Lo stile e la lingua utilizzati non ammettono sbavature, se non alcune scelte talvolta rivedibili nell’uso della punteggiatura (si parla di virgole o di scansione degli incisi), che tuttavia non costituiscono un vero problema. Per il resto, lo stile, per quanto sia semplice e ordinario in relazione alle medesime caratteristiche nella trama, non cade mai nel banale, anche grazie al frequente ricorso alle descrizioni – di persone, paesaggi, soprattutto elementi naturali come i fiori -, e si dimostra con dovuta proprietà sostenuto dall’autrice, sebbene – sia da dire – la semplicità, priva di guizzi, può portare a un appiattimento.

In definitiva, la scrittura di Fiorella Malchiodi Albedi è felicemente priva delle ingenuità che ci si aspetterebbe da uno scrittore emergente. L’autrice ha anche il merito di aver sviluppato una sua propria identità nell’oggetto narrativo da indagare – il quotidiano. Insomma, il potenziale c’è. Ora è il momento per lei di fare un ulteriore passo in avanti alla ricerca di un quid in più che molto spesso è mancato, per rendere dei racconti semplicemente ben scritti in un qualcosa di superiore, che siano scossi da un’energia vibrante, che possano sviluppare empatia nel lettore e tangere i suoi nervi scoperti. Il mio consiglio personale – che però potrebbe non coincidere con le intenzioni dell’autrice – è di lavorare sull’inserimento dell’elemento surreale (o semplicemente insolito, incoerente) all’interno della quotidianità. Questa, a mio parere, la via su cui insistere.

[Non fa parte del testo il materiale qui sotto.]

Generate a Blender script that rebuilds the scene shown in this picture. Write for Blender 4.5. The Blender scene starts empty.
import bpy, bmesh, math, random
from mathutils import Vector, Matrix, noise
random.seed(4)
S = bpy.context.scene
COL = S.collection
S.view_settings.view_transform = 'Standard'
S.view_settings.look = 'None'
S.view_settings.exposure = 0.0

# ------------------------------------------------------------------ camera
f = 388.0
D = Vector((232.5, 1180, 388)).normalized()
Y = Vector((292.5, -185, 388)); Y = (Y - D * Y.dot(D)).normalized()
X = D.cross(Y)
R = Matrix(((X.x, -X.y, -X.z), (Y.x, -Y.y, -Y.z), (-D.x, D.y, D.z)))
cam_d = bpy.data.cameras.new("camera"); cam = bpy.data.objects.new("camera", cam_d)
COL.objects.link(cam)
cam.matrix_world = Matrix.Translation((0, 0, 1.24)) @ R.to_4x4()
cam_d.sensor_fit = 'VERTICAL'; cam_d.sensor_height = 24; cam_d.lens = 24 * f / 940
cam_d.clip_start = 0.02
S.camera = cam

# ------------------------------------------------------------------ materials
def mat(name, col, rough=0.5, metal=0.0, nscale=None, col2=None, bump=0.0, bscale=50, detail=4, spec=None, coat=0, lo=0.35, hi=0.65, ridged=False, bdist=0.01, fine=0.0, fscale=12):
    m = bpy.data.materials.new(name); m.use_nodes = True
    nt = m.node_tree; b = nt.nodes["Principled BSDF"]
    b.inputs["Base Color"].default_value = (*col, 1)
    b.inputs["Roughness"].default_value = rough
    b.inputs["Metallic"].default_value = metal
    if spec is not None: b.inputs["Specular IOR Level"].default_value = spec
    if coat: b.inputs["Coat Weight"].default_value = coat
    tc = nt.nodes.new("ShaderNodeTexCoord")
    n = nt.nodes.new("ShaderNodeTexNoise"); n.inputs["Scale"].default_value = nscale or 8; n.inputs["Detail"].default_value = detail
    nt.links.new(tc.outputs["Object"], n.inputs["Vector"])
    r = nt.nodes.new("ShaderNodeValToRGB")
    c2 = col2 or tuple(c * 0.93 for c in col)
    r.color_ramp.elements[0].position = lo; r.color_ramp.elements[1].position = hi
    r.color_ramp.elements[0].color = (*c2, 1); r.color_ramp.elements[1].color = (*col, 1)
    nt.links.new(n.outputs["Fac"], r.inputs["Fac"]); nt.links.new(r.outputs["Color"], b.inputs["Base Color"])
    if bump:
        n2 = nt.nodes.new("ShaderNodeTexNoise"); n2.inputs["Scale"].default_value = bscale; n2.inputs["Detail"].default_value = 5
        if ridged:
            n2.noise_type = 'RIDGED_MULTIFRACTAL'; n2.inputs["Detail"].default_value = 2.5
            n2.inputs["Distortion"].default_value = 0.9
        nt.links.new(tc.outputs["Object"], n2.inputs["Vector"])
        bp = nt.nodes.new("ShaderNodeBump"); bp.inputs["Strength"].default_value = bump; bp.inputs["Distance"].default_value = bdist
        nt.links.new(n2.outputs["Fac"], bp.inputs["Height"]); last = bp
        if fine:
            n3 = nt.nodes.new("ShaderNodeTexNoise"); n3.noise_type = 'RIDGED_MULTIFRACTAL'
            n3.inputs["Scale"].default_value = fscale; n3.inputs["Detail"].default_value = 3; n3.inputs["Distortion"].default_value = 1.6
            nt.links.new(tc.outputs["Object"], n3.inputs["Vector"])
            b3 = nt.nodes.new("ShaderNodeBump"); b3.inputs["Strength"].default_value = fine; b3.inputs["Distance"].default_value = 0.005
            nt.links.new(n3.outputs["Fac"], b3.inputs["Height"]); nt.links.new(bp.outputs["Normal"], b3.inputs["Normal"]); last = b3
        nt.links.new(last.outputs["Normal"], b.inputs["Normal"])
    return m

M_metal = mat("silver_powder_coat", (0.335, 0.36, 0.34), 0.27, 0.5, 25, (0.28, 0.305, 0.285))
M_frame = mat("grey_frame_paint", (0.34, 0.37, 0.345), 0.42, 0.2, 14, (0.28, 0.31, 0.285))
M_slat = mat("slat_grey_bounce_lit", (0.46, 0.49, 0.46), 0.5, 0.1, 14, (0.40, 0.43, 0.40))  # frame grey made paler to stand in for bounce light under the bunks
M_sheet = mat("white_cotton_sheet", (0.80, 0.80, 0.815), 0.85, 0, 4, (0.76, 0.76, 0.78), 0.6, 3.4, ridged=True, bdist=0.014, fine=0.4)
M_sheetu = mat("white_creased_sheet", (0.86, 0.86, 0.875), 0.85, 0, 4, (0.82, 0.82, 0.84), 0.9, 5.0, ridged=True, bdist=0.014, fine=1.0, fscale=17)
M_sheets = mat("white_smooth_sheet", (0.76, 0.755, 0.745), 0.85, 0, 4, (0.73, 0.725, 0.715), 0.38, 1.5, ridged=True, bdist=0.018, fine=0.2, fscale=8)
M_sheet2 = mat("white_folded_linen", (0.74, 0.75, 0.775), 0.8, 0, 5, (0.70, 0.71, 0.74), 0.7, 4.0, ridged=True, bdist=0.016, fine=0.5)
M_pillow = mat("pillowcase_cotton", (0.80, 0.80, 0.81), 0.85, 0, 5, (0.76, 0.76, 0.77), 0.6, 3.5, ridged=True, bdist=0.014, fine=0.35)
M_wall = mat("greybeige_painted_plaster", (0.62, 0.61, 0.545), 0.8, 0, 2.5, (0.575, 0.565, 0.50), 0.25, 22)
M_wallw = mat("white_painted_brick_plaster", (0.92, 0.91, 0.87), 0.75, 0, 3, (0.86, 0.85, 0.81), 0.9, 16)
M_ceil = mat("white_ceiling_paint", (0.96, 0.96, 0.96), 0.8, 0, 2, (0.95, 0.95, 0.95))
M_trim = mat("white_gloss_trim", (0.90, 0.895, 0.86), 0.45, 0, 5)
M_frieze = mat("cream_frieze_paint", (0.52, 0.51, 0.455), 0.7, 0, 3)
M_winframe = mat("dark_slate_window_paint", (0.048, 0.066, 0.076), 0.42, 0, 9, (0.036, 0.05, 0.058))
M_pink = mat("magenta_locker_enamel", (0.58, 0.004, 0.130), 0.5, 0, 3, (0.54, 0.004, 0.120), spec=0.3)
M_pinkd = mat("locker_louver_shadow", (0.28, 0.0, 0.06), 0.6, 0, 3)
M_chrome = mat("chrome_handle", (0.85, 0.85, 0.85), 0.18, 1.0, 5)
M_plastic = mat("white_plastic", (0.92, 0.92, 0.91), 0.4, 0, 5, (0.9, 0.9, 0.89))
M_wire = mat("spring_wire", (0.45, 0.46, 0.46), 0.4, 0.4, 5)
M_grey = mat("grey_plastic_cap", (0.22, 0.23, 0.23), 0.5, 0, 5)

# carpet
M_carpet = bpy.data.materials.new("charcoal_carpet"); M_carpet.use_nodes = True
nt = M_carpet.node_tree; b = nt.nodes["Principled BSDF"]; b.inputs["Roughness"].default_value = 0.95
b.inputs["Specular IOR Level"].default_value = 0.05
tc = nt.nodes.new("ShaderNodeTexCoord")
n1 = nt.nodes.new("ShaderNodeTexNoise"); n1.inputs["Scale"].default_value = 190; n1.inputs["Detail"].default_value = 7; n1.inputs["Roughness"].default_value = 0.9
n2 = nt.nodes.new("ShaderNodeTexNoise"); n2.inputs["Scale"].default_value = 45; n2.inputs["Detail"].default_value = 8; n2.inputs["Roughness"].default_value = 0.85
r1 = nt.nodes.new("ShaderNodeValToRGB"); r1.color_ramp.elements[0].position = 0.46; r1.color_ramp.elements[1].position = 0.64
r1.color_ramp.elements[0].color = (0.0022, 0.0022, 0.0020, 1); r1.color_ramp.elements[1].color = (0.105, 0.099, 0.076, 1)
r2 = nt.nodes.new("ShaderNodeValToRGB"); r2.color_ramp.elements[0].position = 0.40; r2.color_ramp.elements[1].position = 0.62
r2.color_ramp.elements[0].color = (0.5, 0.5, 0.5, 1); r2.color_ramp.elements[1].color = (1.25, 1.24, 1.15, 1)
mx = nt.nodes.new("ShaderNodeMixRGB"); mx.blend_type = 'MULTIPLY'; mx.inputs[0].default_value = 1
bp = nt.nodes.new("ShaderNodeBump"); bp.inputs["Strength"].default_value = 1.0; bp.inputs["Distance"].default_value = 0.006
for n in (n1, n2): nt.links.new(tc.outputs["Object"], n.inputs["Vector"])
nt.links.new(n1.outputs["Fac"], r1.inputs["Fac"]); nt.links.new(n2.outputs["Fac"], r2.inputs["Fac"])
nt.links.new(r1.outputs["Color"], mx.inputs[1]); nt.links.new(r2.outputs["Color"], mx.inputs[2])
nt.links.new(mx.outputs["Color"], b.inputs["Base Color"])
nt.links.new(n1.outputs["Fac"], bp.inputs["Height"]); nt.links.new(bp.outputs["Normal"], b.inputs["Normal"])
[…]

A questo fine, bisognerebbe andare a scuola dai più grandi del genere: penso qui al Buzzati raccontista – insuperabile – ed anche ai maestri mitteleuropei come Lernet-Holenia, più del suo mentore Perutz per la sua predilezione della forma breve. Buzzati in particolare dichiarava: “il fantastico va banalizzato, va burocratizzato… deve sboccare su una forma di realtà.”
E per continuare con qualche consiglio non richiesto, ma restando sulla letteratura italiana contemporanea, consiglio all’autrice, se non le ha già lette, due raccolte edite di recente da Racconti Edizioni: vale a dire “Il vizio di smettere” di Orti Manara e soprattutto “Dal tuo terrazzo si vede casa mia” di Elvis Malaj, perché – soprattutto quest’ultimo – raccontano il quotidiano e la vita ordinaria in maniera efficace, molto originale e sempre interessante.